Supply Chain Governance and Security: Fortifying Resilience and Trust
Supply Chain Governance and Security: Safeguarding Operations, Goods, Data, and Mitigating Risks with Transparency, Integrity, and Resilience.
Our world is more connected than ever, allowing us to access entire worlds of information at our fingertips. However, increased connectivity isn’t always a good thing. Easy access to information has also increased the vulnerability of sensitive information. In 2020 alone, the number of data breaches in the United States came in at a total of 1001 cases, affecting 155.8 million individuals. However, cybersecurity is just one aspect of the broader, more complex issue of supply chain security.
Supply chain security is an overarching term for practices and initiatives developed to protect an organization’s value chain from a wide array of both external and internal threats. These threats can be in the form of external, physical threats like natural disasters, terrorist attacks or accidents, or internal threats like theft, piracy, or corporate espionage to name a few. A company’s supply chain is the backbone of its entire business. The threat to supply chains is real and demands urgent, affirmative action against ever-evolving threats and ever-increasing stakes.
Supply chain governance is a system of practices, protocols, methods, and institutions put in place for an organization’s legislative, executive and judicial processes to increase efficiency and ensure the optimal performance of a given supply chain. Effective governance cannot take place without consideration of the organization-wide risk. As a result, supply chain governance and security are inextricably linked.
In order to protect information from going into the wrong hands, it is important to ensure that it is available to the right ones. Transparency and unobstructed flow of information within an organization promote cross-functional collaboration and allows for clearer rules and protocols for individual and collective accountability. Collaboration can help plan, create, and communicate policies, assess risk, and develop mitigation strategies with multiple fail-safe measures at every level to ensure security.

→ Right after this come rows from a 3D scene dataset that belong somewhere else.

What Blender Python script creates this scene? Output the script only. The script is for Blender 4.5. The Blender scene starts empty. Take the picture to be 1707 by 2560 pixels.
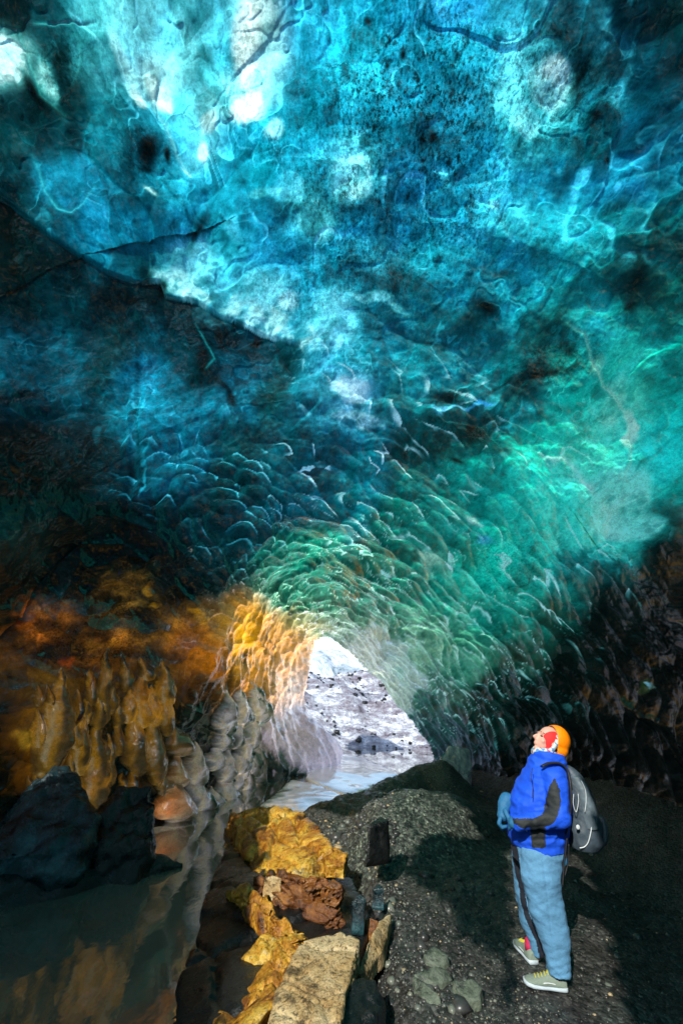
import bpy, bmesh, math, random
import numpy as np
from mathutils import Vector, Matrix
R_ = math.radians
sc = bpy.context.scene
COL = sc.collection

# ------------------------------------------------------------------ camera
PITCH, ROLL, FPX = R_(20), R_(4), 1138.0
CAM = np.array([0, 0, 2.1])
_F = np.array([0, math.cos(PITCH), math.sin(PITCH)])
_U0 = np.array([0, -math.sin(PITCH), math.cos(PITCH)])
_X = np.array([1.0, 0, 0])
_R = math.cos(ROLL) * _X + math.sin(ROLL) * _U0
_U = -math.sin(ROLL) * _X + math.cos(ROLL) * _U0
cam_d = bpy.data.cameras.new('camera')
cam = bpy.data.objects.new('camera', cam_d)
COL.objects.link(cam)
cam_d.sensor_fit = 'VERTICAL'
cam_d.sensor_height = 36
cam_d.lens = FPX / 2560 * 36
cam_d.clip_start = 0.05
cam_d.clip_end = 600
mw = Matrix.Identity(4)
for i in range(3):
    mw[i][0], mw[i][1], mw[i][2], mw[i][3] = _R[i], _U[i], -_F[i], CAM[i]
cam.matrix_world = mw
sc.camera = cam

# ------------------------------------------------------------------ sky, sun, exposure
SUN_ELEV = R_(34)
SUN_AZ = R_(26)            # sun stands behind the camera, a little to the left
SUN = np.array([-math.sin(SUN_AZ) * math.cos(SUN_ELEV), -math.cos(SUN_AZ) * math.cos(SUN_ELEV), math.sin(SUN_ELEV)])
w = bpy.data.worlds.new("World")
sc.world = w
w.use_nodes = True
nt = w.node_tree
nt.nodes.clear()
sky = nt.nodes.new('ShaderNodeTexSky')
sky.sky_type = 'NISHITA'
sky.sun_disc = False
sky.sun_elevation = SUN_ELEV
sky.sun_rotation = math.atan2(SUN[0], SUN[1])
bg = nt.nodes.new('ShaderNodeBackground')
bg.inputs[1].default_value = 0.15
wo = nt.nodes.new('ShaderNodeOutputWorld')
nt.links.new(sky.outputs[0], bg.inputs[0])
nt.links.new(bg.outputs[0], wo.inputs[0])
sl = bpy.data.lights.new('sun', 'SUN')
sl.energy = 3.4
sl.angle = R_(0.5)
sl.color = (1.0, 0.95, 0.86)
so = bpy.data.objects.new('sun', sl)
COL.objects.link(so)
so.rotation_euler = Vector(-SUN).to_track_quat('-Z', 'Y').to_euler()
so.location = (-5, -20, 20)
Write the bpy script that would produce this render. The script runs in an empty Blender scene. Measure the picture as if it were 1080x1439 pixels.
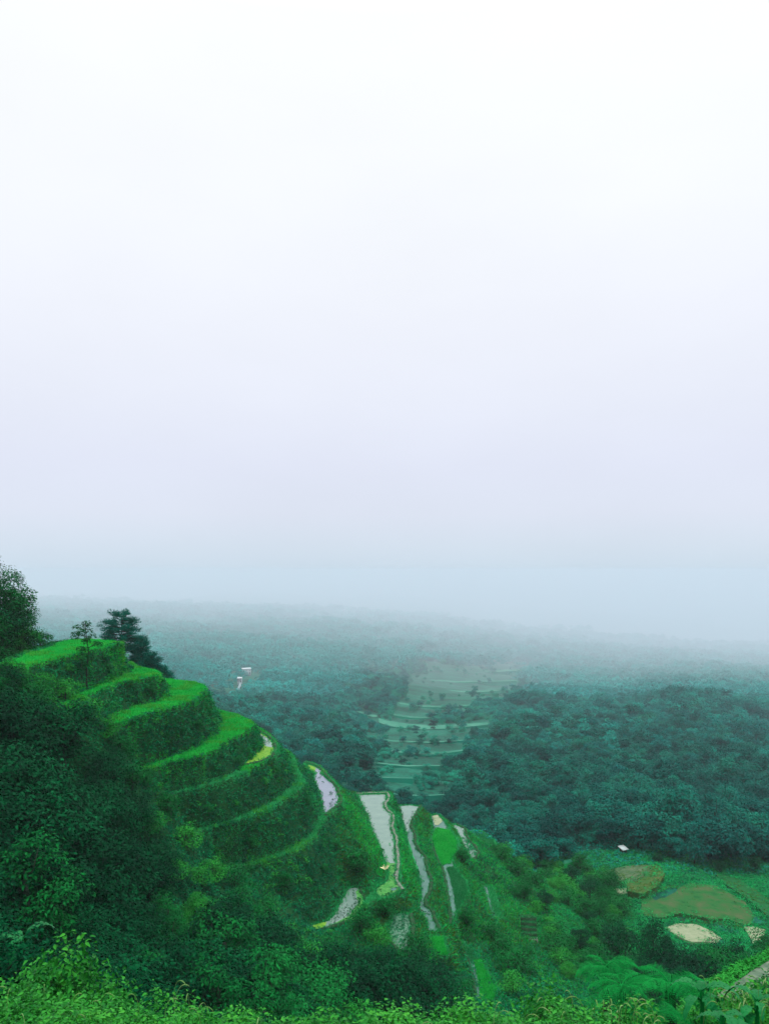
import bpy, bmesh, math, random
import numpy as np

# ------------------------------------------------------------------ camera, world, sun, exposure
scene = bpy.context.scene
C = scene.collection
F = 1100.0                      # focal length in pixels of the 1080 x 1439 photograph
CX, CY = 540.0, 800.0         # pixel column of the axis, pixel row of the horizon

cam = bpy.data.cameras.new("camera")
cam_o = bpy.data.objects.new("camera", cam)
C.objects.link(cam_o)
cam_o.location = (0, 0, 0)
cam_o.rotation_euler = (math.radians(90), 0, 0)
cam.sensor_fit = 'VERTICAL'
cam.sensor_height = 36.0
cam.lens = 36.0 * F / 1439.0
cam.shift_y = (CY - 719.5) / 1439.0
cam.clip_start = 0.1
cam.clip_end = 60000
scene.camera = cam_o

SUN_EL, SUN_AZ = math.radians(62), math.radians(40)
world = bpy.data.worlds.new("World")
scene.world = world
world.use_nodes = True
wn, wl = world.node_tree.nodes, world.node_tree.links
wn.clear()
w_out = wn.new('ShaderNodeOutputWorld')
w_add = wn.new('ShaderNodeAddShader')
w_bg1 = wn.new('ShaderNodeBackground')          # clear sky above the cloud, faint
w_sky = wn.new('ShaderNodeTexSky')
w_sky.sky_type = 'NISHITA'
w_sky.sun_disc = False
w_sky.sun_elevation = SUN_EL
w_sky.sun_rotation = SUN_AZ
wl.new(w_sky.outputs[0], w_bg1.inputs[0])
w_bg1.inputs[1].default_value = 0.006
w_bg2 = wn.new('ShaderNodeBackground')          # overcast cloud layer, brighter towards the zenith
w_tc = wn.new('ShaderNodeTexCoord')
w_sep = wn.new('ShaderNodeSeparateXYZ')
wl.new(w_tc.outputs['Generated'], w_sep.inputs[0])
w_ramp = wn.new('ShaderNodeValToRGB')
wl.new(w_sep.outputs['Z'], w_ramp.inputs[0])
SKY = [(0.0, (0.585, 0.705, 0.82)), (0.03, (0.63, 0.72, 0.835)), (0.07, (0.695, 0.745, 0.865)), (0.13, (0.735, 0.77, 0.895)),
       (0.21, (0.80, 0.83, 0.93)), (0.30, (0.86, 0.885, 0.96)), (0.41, (0.92, 0.945, 0.985)),
       (0.58, (0.99, 1.01, 0.995)), (0.75, (2.2, 2.22, 2.22)), (1.0, (3.8, 3.85, 3.9))]
els = w_ramp.color_ramp.elements
while len(els) > 1:
    els.remove(els[-1])
for i, (p, c) in enumerate(SKY):
    e = els[0] if i == 0 else els.new(p)
    e.position = p
    e.color = (c[0] / 4, c[1] / 4, c[2] / 4, 1)
w_map = wn.new('ShaderNodeMapping'); w_map.inputs['Scale'].default_value = (1.3, 1.3, 3.2)
wl.new(w_tc.outputs['Generated'], w_map.inputs[0])
w_no = wn.new('ShaderNodeTexNoise'); w_no.inputs['Scale'].default_value = 2.2; w_no.inputs['Detail'].default_value = 4
wl.new(w_map.outputs[0], w_no.inputs['Vector'])
w_mr = wn.new('ShaderNodeMapRange'); w_mr.inputs[1].default_value = .3; w_mr.inputs[2].default_value = .7; w_mr.inputs[3].default_value = .98; w_mr.inputs[4].default_value = 1.02
wl.new(w_no.outputs['Fac'], w_mr.inputs[0])
w_vm = wn.new('ShaderNodeVectorMath'); w_vm.operation = 'SCALE'
wl.new(w_ramp.outputs[0], w_vm.inputs[0]); wl.new(w_mr.outputs[0], w_vm.inputs['Scale'])
wl.new(w_vm.outputs[0], w_bg2.inputs[0])
w_bg2.inputs[1].default_value = 4.0
wl.new(w_bg1.outputs[0], w_add.inputs[0])
wl.new(w_bg2.outputs[0], w_add.inputs[1])
wl.new(w_add.outputs[0], w_out.inputs[0])

sun = bpy.data.lights.new("sun", 'SUN')
sun.energy = 0.8
sun.angle = math.radians(35)
sun.color = (1.0, 0.97, 0.92)
sun_o = bpy.data.objects.new("sun", sun)
C.objects.link(sun_o)
sun_o.rotation_euler = (math.pi / 2 - SUN_EL, 0, math.pi - SUN_AZ)

scene.view_settings.view_transform = 'Standard'
scene.view_settings.look = 'None'
scene.view_settings.exposure = 0.0
scene.view_settings.gamma = 1.0
scene.render.engine = 'CYCLES'
cy = scene.cycles
cy.max_bounces = 7
cy.diffuse_bounces = 3
cy.glossy_bounces = 2
cy.transmission_bounces = 2
cy.volume_bounces = 3
cy.transparent_max_bounces = 4
cy.caustics_reflective = False
cy.caustics_refractive = False
cy.use_denoising = True
HAZE_DENSITY = 0.00016
HAZE_COLOR = (0.68, 0.75, 0.85)

# ------------------------------------------------------------------ helpers
def P(px, py, z):
    """the point at height z seen at photograph pixel px, py"""
    d = -z * F / (py - CY)
    return np.array([(px - CX) / F * d, d, z])

def PD(px, py, d):
    return np.array([(px - CX) / F * d, d, -(py - CY) / F * d])

def link(o, parent=None):
    C.objects.link(o)
    if parent is not None:
        o.parent = parent
    return o

def tag(o, label=None, cat=None, group=None, kind=None):
    if label: o['label'] = label
    if cat: o['category'] = cat
    if group: o['group'] = group
    if kind: o['kind'] = kind
    return o

def empty(name, loc, rz=0.0, scale=1.0):
    o = bpy.data.objects.new(name, None)
    o.location = tuple(float(v) for v in loc)
    o.rotation_euler = (0, 0, rz)
    o.scale = (scale, scale, scale)
    o.empty_display_size = 0.3
    return link(o)

def mesh_np(name, V, Fq, mat, smooth=False):
    """V (n,3); Fq (m,k) equal-sided faces, or a list of such arrays"""
    me = bpy.data.meshes.new(name)
    V = np.asarray(V, dtype=np.float32)
    if not isinstance(Fq, list):
        Fq = [Fq]
    Fq = [np.asarray(f, dtype=np.int32) for f in Fq if len(f)]
    nl = sum(f.size for f in Fq)
    nf = sum(len(f) for f in Fq)
    me.vertices.add(len(V))
    me.vertices.foreach_set('co', V.ravel())
    me.loops.add(nl)
    me.loops.foreach_set('vertex_index', np.concatenate([f.ravel() for f in Fq]))
    me.polygons.add(nf)
    tot = np.concatenate([np.full(len(f), f.shape[1], dtype=np.int32) for f in Fq])
    start = np.concatenate([[0], np.cumsum(tot)[:-1]]).astype(np.int32)
    me.polygons.foreach_set('loop_start', start)
    if smooth:
        me.polygons.foreach_set('use_smooth', np.ones(nf, dtype=bool))
    me.update(calc_edges=True)
    if mat is not None:
        me.materials.append(mat)
    return me

def obj(name, me, parent=None):
    return link(bpy.data.objects.new(name, me), parent)

def norm(a):
    return a / np.maximum(np.linalg.norm(a, axis=-1, keepdims=True), 1e-9)

# value noise
_rs = np.random.RandomState(11)
_lat = _rs.rand(256, 256)
def vnoise(x, y):
    xi = np.floor(x).astype(int); yi = np.floor(y).astype(int)
    fx = x - xi; fy = y - yi
    fx = fx * fx * (3 - 2 * fx); fy = fy * fy * (3 - 2 * fy)
    a = _lat[xi & 255, yi & 255]; b = _lat[(xi + 1) & 255, yi & 255]
    c = _lat[xi & 255, (yi + 1) & 255]; d = _lat[(xi + 1) & 255, (yi + 1) & 255]
    return (a * (1 - fx) + b * fx) * (1 - fy) + (c * (1 - fx) + d * fx) * fy
def fbm(x, y, o=4):
    s = 0; a = 0.5
    for i in range(o):
        s = s + a * (vnoise(x + 17.3 * i, y - 9.1 * i) - 0.5)
        x = x * 2.03; y = y * 2.03; a *= 0.5
    return s

# ------------------------------------------------------------------ materials
def foliage(name, cols, scale=0.6, rough=0.6, spec=0.02, transl=0.0, obj_var=0.25, island=0.5):
    m = bpy.data.materials.new(name)
    m.use_nodes = True
    n, l = m.node_tree.nodes, m.node_tree.links
    b = n['Principled BSDF']
    g = n.new('ShaderNodeNewGeometry')
    no = n.new('ShaderNodeTexNoise')
    no.inputs['Scale'].default_value = scale
    no.inputs['Detail'].default_value = 4
    l.new(g.outputs['Position'], no.inputs['Vector'])
    oi = n.new('ShaderNodeObjectInfo')
    # f = noise*.. + island*.. + object*..
    a1 = n.new('ShaderNodeMath'); a1.operation = 'MULTIPLY_ADD'
    l.new(g.outputs['Random Per Island'], a1.inputs[0]); a1.inputs[1].default_value = island
    l.new(no.outputs['Fac'], a1.inputs[2])
    a2 = n.new('ShaderNodeMath'); a2.operation = 'MULTIPLY_ADD'
    l.new(oi.outputs['Random'], a2.inputs[0]); a2.inputs[1].default_value = obj_var
    l.new(a1.outputs[0], a2.inputs[2])
    mr = n.new('ShaderNodeMapRange')
    l.new(a2.outputs[0], mr.inputs[0])
    mr.inputs[1].default_value = 0.3
    mr.inputs[2].default_value = 0.72 + island * 0.85 + obj_var * 0.85
    r = n.new('ShaderNodeValToRGB')
    l.new(mr.outputs[0], r.inputs[0])
    e = r.color_ramp.elements
    e[0].position = 0; e[1].position = 1
    e[0].color = (*cols[0], 1); e[1].color = (*cols[-1], 1)
    for i, c in enumerate(cols[1:-1]):
        k = e.new((i + 1) / (len(cols) - 1)); k.color = (*c, 1)
    l.new(r.outputs[0], b.inputs['Base Color'])
    b.inputs['Roughness'].default_value = rough
    b.inputs['Specular IOR Level'].default_value = spec
    b.inputs['Specular Tint'].default_value = (.15, .9, .35, 1)
    if transl > 0:
        t = n.new('ShaderNodeBsdfTranslucent')
        l.new(r.outputs[0], t.inputs[0])
        mx = n.new('ShaderNodeMixShader'); mx.inputs[0].default_value = transl
        l.new(b.outputs[0], mx.inputs[1]); l.new(t.outputs[0], mx.inputs[2])
        l.new(mx.outputs[0], n['Material Output'].inputs[0])
    return m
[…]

To determine the success of a risk mitigation strategy or tool, organizations need to establish well-defined metrics. These metrics can then be evaluated and maintained through iterative and incremental auditing, tracking, and reporting across internal and external stakeholders in the value chain. This process reveals weaknesses and vulnerabilities that need to be addressed with strategic, proactive, data-driven approaches. Statistics show that nearly two-thirds (aprox. 66%) of security breaches are a result of third-party vulnerabilities and 40 percent of security breaches were due to attacks on weak links in the supply chain. Clearly, detection and resolution of such threats should be a priority to achieve optimal efficiency, performance, and compliance in the face of advancing threats.
As challenges of supply chain security are becoming more and more nuanced and sophisticated, so are the technologies and solutions to mitigate them. For example,
Blockchain, an emerging technology could potentially reduce cybersecurity risks inherent to supply chains by creating an auditable, immutable, unchangeable ledger of transactions that can be connected to a verifiable identity. Smart technologies such as smart sensors, IoT, and decision-making algorithms can detect threats and follow and execute security programs and protocols. Practices such as design thinking can aid with the conception, implementation, and maintenance of secure supply chains through creative problem solving and inclusive ideation.
Industry 4.0 technologies and practices like the ones mentioned above are quickly becoming integral to successful supply chain governance and security. Gartner echoes this sentiment and predicts that “Through 2024, 50% of supply chain organizations will invest in applications that support artificial intelligence and advanced analytics capabilities.” The relevance of Industry 4.0 is only going to increase in the near future and organizations that embrace it early will have an undeniable competitive advantage and will likely emerge as the industry leaders of tomorrow.